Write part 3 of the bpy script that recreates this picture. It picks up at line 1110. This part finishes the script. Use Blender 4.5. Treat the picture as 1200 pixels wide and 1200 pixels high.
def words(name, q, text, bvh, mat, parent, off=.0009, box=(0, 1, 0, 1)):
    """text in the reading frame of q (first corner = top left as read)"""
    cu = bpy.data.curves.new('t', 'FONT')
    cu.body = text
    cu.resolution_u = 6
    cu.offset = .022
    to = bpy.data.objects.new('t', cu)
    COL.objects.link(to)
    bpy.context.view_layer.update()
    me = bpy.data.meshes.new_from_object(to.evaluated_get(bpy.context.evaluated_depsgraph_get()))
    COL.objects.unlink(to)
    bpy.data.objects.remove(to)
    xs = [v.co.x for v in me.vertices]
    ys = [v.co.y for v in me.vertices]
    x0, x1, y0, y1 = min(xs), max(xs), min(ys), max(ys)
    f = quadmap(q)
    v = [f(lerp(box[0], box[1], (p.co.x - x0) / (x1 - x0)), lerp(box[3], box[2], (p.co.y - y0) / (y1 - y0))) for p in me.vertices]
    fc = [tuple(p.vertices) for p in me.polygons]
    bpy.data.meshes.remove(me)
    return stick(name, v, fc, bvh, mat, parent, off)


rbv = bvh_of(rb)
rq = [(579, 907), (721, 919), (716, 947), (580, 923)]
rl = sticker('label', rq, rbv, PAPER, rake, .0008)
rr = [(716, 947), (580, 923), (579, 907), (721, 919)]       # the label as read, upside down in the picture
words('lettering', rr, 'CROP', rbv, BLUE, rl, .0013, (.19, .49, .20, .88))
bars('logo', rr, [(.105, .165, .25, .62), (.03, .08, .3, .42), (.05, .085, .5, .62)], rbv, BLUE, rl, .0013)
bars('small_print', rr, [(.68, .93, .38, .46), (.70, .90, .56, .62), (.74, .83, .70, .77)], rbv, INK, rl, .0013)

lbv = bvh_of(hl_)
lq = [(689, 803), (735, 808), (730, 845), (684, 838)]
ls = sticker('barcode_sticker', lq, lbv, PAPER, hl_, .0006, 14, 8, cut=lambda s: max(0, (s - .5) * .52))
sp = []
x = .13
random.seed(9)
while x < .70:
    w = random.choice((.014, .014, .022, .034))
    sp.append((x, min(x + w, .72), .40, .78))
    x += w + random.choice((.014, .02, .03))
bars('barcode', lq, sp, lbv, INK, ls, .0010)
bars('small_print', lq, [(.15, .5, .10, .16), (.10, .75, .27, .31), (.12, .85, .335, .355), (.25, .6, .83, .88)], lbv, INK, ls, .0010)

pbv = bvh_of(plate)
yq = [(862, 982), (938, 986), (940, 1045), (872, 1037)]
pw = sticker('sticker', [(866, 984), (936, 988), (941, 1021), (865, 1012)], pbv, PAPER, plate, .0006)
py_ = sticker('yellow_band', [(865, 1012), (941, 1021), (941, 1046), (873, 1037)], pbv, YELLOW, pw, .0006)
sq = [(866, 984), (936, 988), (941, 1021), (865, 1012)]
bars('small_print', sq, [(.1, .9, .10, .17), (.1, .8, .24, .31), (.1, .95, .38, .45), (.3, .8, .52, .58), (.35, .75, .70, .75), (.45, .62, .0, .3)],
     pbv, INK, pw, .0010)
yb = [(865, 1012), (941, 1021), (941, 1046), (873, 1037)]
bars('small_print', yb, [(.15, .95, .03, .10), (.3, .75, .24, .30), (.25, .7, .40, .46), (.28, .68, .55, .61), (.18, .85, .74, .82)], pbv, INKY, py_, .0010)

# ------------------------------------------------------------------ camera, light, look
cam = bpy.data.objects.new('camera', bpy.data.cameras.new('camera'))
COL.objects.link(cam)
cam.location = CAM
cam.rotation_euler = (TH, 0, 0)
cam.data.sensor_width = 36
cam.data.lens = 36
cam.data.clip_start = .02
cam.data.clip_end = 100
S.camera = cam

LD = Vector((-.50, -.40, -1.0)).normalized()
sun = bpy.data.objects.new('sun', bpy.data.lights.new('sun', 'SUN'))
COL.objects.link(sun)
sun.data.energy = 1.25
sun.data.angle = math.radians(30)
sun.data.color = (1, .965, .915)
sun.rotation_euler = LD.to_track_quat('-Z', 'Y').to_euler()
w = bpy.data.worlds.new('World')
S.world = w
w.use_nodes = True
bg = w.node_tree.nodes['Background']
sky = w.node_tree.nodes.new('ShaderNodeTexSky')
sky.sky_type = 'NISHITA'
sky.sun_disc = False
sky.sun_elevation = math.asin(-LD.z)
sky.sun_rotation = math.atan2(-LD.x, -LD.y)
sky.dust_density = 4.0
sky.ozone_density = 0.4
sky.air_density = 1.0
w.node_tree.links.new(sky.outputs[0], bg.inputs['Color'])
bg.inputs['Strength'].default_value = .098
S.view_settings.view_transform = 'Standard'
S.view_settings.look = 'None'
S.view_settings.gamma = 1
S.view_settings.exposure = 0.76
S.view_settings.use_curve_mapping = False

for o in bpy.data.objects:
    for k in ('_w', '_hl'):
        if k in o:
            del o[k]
········
Emit the full listing verbatim.

**Correct output:**
Write part 3 of the bpy script that recreates this picture. It picks up at line 1110. This part finishes the script. Use Blender 4.5. Treat the picture as 1200 pixels wide and 1200 pixels high.
def words(name, q, text, bvh, mat, parent, off=.0009, box=(0, 1, 0, 1)):
    """text in the reading frame of q (first corner = top left as read)"""
    cu = bpy.data.curves.new('t', 'FONT')
    cu.body = text
    cu.resolution_u = 6
    cu.offset = .022
    to = bpy.data.objects.new('t', cu)
    COL.objects.link(to)
    bpy.context.view_layer.update()
    me = bpy.data.meshes.new_from_object(to.evaluated_get(bpy.context.evaluated_depsgraph_get()))
    COL.objects.unlink(to)
    bpy.data.objects.remove(to)
    xs = [v.co.x for v in me.vertices]
    ys = [v.co.y for v in me.vertices]
    x0, x1, y0, y1 = min(xs), max(xs), min(ys), max(ys)
    f = quadmap(q)
    v = [f(lerp(box[0], box[1], (p.co.x - x0) / (x1 - x0)), lerp(box[3], box[2], (p.co.y - y0) / (y1 - y0))) for p in me.vertices]
    fc = [tuple(p.vertices) for p in me.polygons]
    bpy.data.meshes.remove(me)
    return stick(name, v, fc, bvh, mat, parent, off)


rbv = bvh_of(rb)
rq = [(579, 907), (721, 919), (716, 947), (580, 923)]
rl = sticker('label', rq, rbv, PAPER, rake, .0008)
rr = [(716, 947), (580, 923), (579, 907), (721, 919)]       # the label as read, upside down in the picture
words('lettering', rr, 'CROP', rbv, BLUE, rl, .0013, (.19, .49, .20, .88))
bars('logo', rr, [(.105, .165, .25, .62), (.03, .08, .3, .42), (.05, .085, .5, .62)], rbv, BLUE, rl, .0013)
bars('small_print', rr, [(.68, .93, .38, .46), (.70, .90, .56, .62), (.74, .83, .70, .77)], rbv, INK, rl, .0013)

lbv = bvh_of(hl_)
lq = [(689, 803), (735, 808), (730, 845), (684, 838)]
ls = sticker('barcode_sticker', lq, lbv, PAPER, hl_, .0006, 14, 8, cut=lambda s: max(0, (s - .5) * .52))
sp = []
x = .13
random.seed(9)
while x < .70:
    w = random.choice((.014, .014, .022, .034))
    sp.append((x, min(x + w, .72), .40, .78))
    x += w + random.choice((.014, .02, .03))
bars('barcode', lq, sp, lbv, INK, ls, .0010)
bars('small_print', lq, [(.15, .5, .10, .16), (.10, .75, .27, .31), (.12, .85, .335, .355), (.25, .6, .83, .88)], lbv, INK, ls, .0010)

pbv = bvh_of(plate)
yq = [(862, 982), (938, 986), (940, 1045), (872, 1037)]
pw = sticker('sticker', [(866, 984), (936, 988), (941, 1021), (865, 1012)], pbv, PAPER, plate, .0006)
py_ = sticker('yellow_band', [(865, 1012), (941, 1021), (941, 1046), (873, 1037)], pbv, YELLOW, pw, .0006)
sq = [(866, 984), (936, 988), (941, 1021), (865, 1012)]
bars('small_print', sq, [(.1, .9, .10, .17), (.1, .8, .24, .31), (.1, .95, .38, .45), (.3, .8, .52, .58), (.35, .75, .70, .75), (.45, .62, .0, .3)],
     pbv, INK, pw, .0010)
yb = [(865, 1012), (941, 1021), (941, 1046), (873, 1037)]
bars('small_print', yb, [(.15, .95, .03, .10), (.3, .75, .24, .30), (.25, .7, .40, .46), (.28, .68, .55, .61), (.18, .85, .74, .82)], pbv, INKY, py_, .0010)

# ------------------------------------------------------------------ camera, light, look
cam = bpy.data.objects.new('camera', bpy.data.cameras.new('camera'))
COL.objects.link(cam)
cam.location = CAM
cam.rotation_euler = (TH, 0, 0)
cam.data.sensor_width = 36
cam.data.lens = 36
cam.data.clip_start = .02
cam.data.clip_end = 100
S.camera = cam

LD = Vector((-.50, -.40, -1.0)).normalized()
sun = bpy.data.objects.new('sun', bpy.data.lights.new('sun', 'SUN'))
COL.objects.link(sun)
sun.data.energy = 1.25
sun.data.angle = math.radians(30)
sun.data.color = (1, .965, .915)
sun.rotation_euler = LD.to_track_quat('-Z', 'Y').to_euler()
w = bpy.data.worlds.new('World')
S.world = w
w.use_nodes = True
bg = w.node_tree.nodes['Background']
sky = w.node_tree.nodes.new('ShaderNodeTexSky')
sky.sky_type = 'NISHITA'
sky.sun_disc = False
sky.sun_elevation = math.asin(-LD.z)
sky.sun_rotation = math.atan2(-LD.x, -LD.y)
sky.dust_density = 4.0
sky.ozone_density = 0.4
sky.air_density = 1.0
w.node_tree.links.new(sky.outputs[0], bg.inputs['Color'])
bg.inputs['Strength'].default_value = .098
S.view_settings.view_transform = 'Standard'
S.view_settings.look = 'None'
S.view_settings.gamma = 1
S.view_settings.exposure = 0.76
S.view_settings.use_curve_mapping = False

for o in bpy.data.objects:
    for k in ('_w', '_hl'):
        if k in o:
            del o[k]